The commission outwardly concluded that, “in no instance did political pressure cause them [intelligence officials] to skew or alter any of their analytical judgment.” The very next sentence contradicts this assessment. “That said, it is hard to deny the conclusion that intelligence agencies worked in an environment that did not encourage skepticism about the conventional wisdom.”

This conventional wisdom was sought, crafted and manipulated by the administration. Since dissenting opinion did not compliment the administration’s presupposed ideological assumptions of American foreign pre-eminence, it was conventionally expunged.
A quick reminder for the forgetful: In January of 2004, George W. Bush’s former treasury secretary, Paul O’Neill disclosed that the Bush administration had been planning an Iraqi regime change “from the very beginning.” According to O’Neill, “Saddam was topic ‘A’ ten days after the inauguration.” O’Neill’s remarks are consistent with the ideological outlook of the President’s closest advisors.

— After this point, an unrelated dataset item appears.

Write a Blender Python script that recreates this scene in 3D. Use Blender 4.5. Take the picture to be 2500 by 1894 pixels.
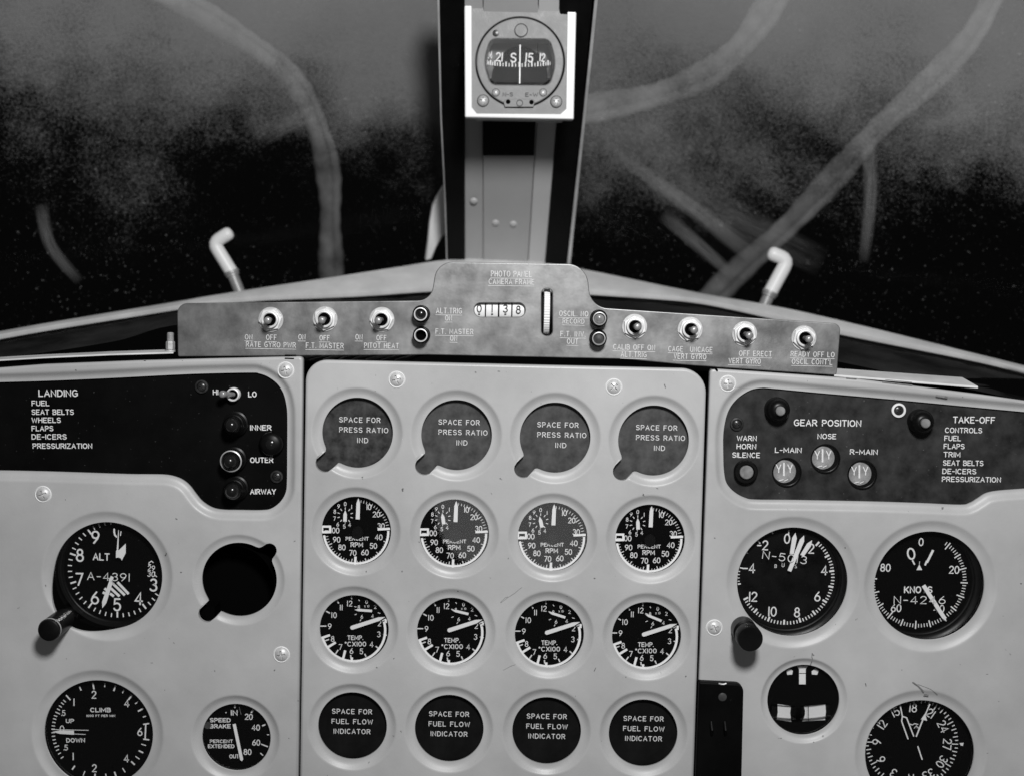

Back in 2000, as members of the neoconservative Project for the New American Century, current Secretary of Defense Donald Rumsfeld and former Deputy Secretary Paul Wolfowitz (the brains of the Iraqi invasion), signed onto a “Rebuilding America’s Defenses: Strategies, Forces and Resources for A New Century” memo, counseling America to “play a more permanent role in Gulf regional security.” The document suggested that, “while the unresolved conflict with Iraq provides the immediate justification, the need for substantial American force presence in the Gulf transcends the issue of the regime of Saddam Hussein.” In 1998, Wolfowitz urged President Clinton to brand removal of Saddam “the aim of American foreign policy.”